ARTIST and one-time professional photographer, Rooha Ghaznavi claims that her concentration span is very high which enables her to sit through and watch almost any movie, other than violent ones. Her favourites keep changing, though. Sometimes, it becomes very difficult for her to decide which films would top her list of most memorable flicks. She claims they have varied over a period of time and have ranged from classics to romantic to war movies. Hence she prefers to speak about the films she’s seen in the recent past.
One of the movies that left an impression on her was Winonna Rider’s How to make an American Quilt which is about a group of friends — middle-aged women — sitting together, discussing their lives with one another and thrashing out misunderstandings and differences from their past that they had not really managed to put behind them. Rooha says, “The theme was so close to human nature that one could easily relate to it.”
The other film she recalls is The Other Sister about a mentally challenged girl wanting to live a normal life.
“It was so real that I felt I was part of the story and was weeping and laughing with the characters. Our problem is that we don’t know how to portray people who are handicapped, and wind up either making fun of them or projecting them as really pathetic. I think such films also help me think about myself and take me towards self-discovery,” she says
Life is not all he he hah hah by Meera Syal and Remains of the Day, starring Anthony Hopkins, also rank among her unforgettable movies.
Adds Ghaznavi, “I also watch a lot of television — in fact, anything and everything except Pakistani plays, which I find, by and large, a painful and heartbreaking exercise. I mean it’s hard to regularly look at the same faces in every play; heavy, incongruous make-up; terrible photography and sets; dead stories and insipid acting. I love to watch documentaries and enjoy Everyone loves Raymond.”
While Rooha claims she enjoys watching foreign films with sub-titles (though she doesn’t remember the names of any) she admits she hadn’t watched Indian movies for a long time, till recently she saw two — Kuch kuch hota hai and Chaltey Chaltey and fell in love with Shahrukh Khan.
However, she adds, “After that, whichever Indian movies I tried to see starring Shahrukh Khan, I found him to be identical in them and was so put off that I’ve decided no more Indian movies for me.”
One Indian film, though, that she does recall having seen a long time ago, which she had enjoyed was called Jogging Park.
She recalls, “It was about the relationship between an older man and a younger woman who meet in the park. The man fancies himself in love with the woman who he thinks reciprocates his affection, while she looks upon him as a friend. I enjoy films that are based on relationships.”

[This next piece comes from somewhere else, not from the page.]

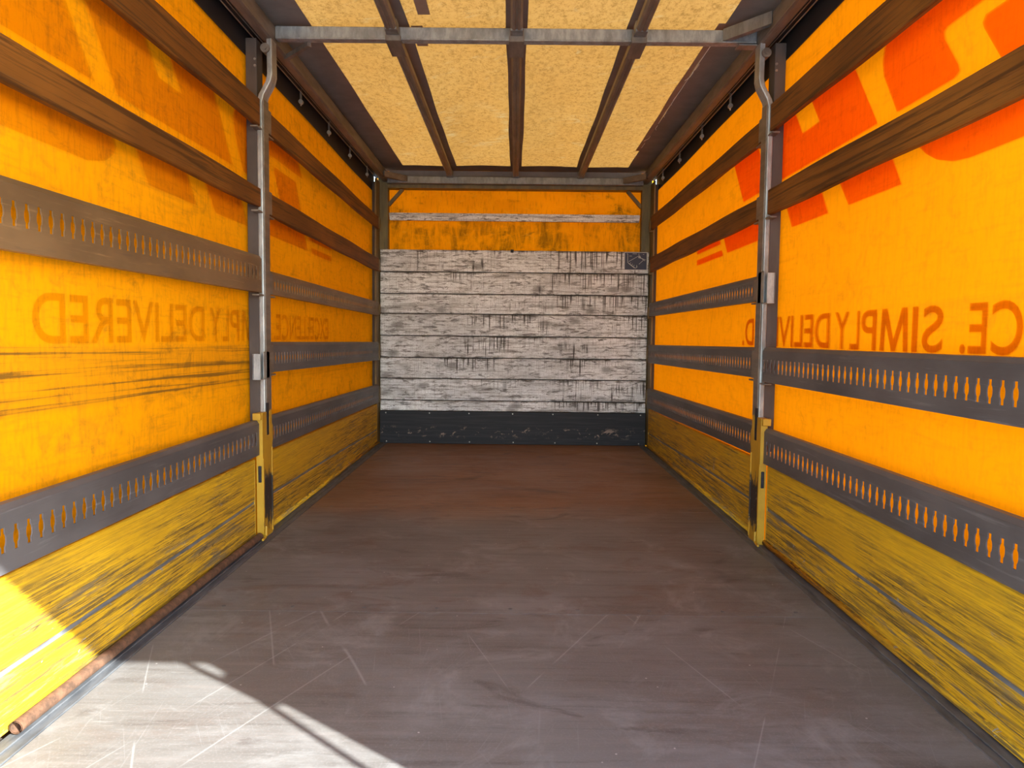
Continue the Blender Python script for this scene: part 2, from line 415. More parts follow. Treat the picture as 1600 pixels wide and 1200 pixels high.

As for music, although Rooha Gaznavi is so fond of it that she had actually employed an ustad to teach her to sing, she admits, “I’m not in touch with the latest music, except what I hear at wedding functions and normally prefer to listen to my old cassettes. I still enjoy the old timers such as ghazal singers Farida Khanum, Reshma, Noor Jehan and Malika Pukhraj and Nusrat Fateh Ali. My sons can tune into anything new and enjoy it but it seems I don’t have their musical ears. I have to be familiar with the music to enjoy it. I love the old English singers too — Elvis Presley, Cliff Richard, Boney M. — and also enjoy old Pakistani film songs, especially Tarapna hamein ata, toh tarpana bhi ata hai.
Rooha Gaznavi recalls one experience in particular, when she heard music live and couldn’t control the tears running down her cheeks. Her eyes light up as she remembers, “The famous Indian ghazal singer Geeta Gangoli had come to my studio to get her photograph taken and I begged her to sing for me. In that closed room, she sang so loudly for me that her voice echoed everywhere. What a great voice. My hands shook so much that I couldn’t shoot any more pictures that day.”
As for reading, Rooha Gaznavi claims that she used to be a ‘books person’ — she doesn’t like the term ‘bookworm’ — and would read all the time, so much so that when she got married and her husband was posted to Dera Gazi Khan, where no books, magazines or newspapers in English were available, she became desperate enough to make do with reading literature on her make-up stuff, and instruction manuals, until her father mailed her reading material.
But, she admits, “Now there are big gaps in my reading. Last year I read a lot because I was reading whatever my son was reading. He’d finish with a book and I’d start it, so I read lots of Indian writers, as he was reading them. Arundhati Roy’s The god of small things was one of the books I enjoyed a lot, although I had to take breaks in reading because I would be crying so much. I’ve also read Kamila Shamsie’s Salt and Saffron and many books by John Grisham, and quite a few classics.”
For the last couple of years Rooha Ghaznavi says she’s been reading a lot of the Holy Quran and its translation, and finds it a clear-cut way to peace. “Every time I read it I find something new that I had missed earlier.” As for Urdu books, Gaznavi admits she doesn’t like to read books in the vernacular but her writer friend, Firdous Hyder, reads out Manto, Ghalib and Faiz to her from her collection and she says that she enjoys them thoroughly.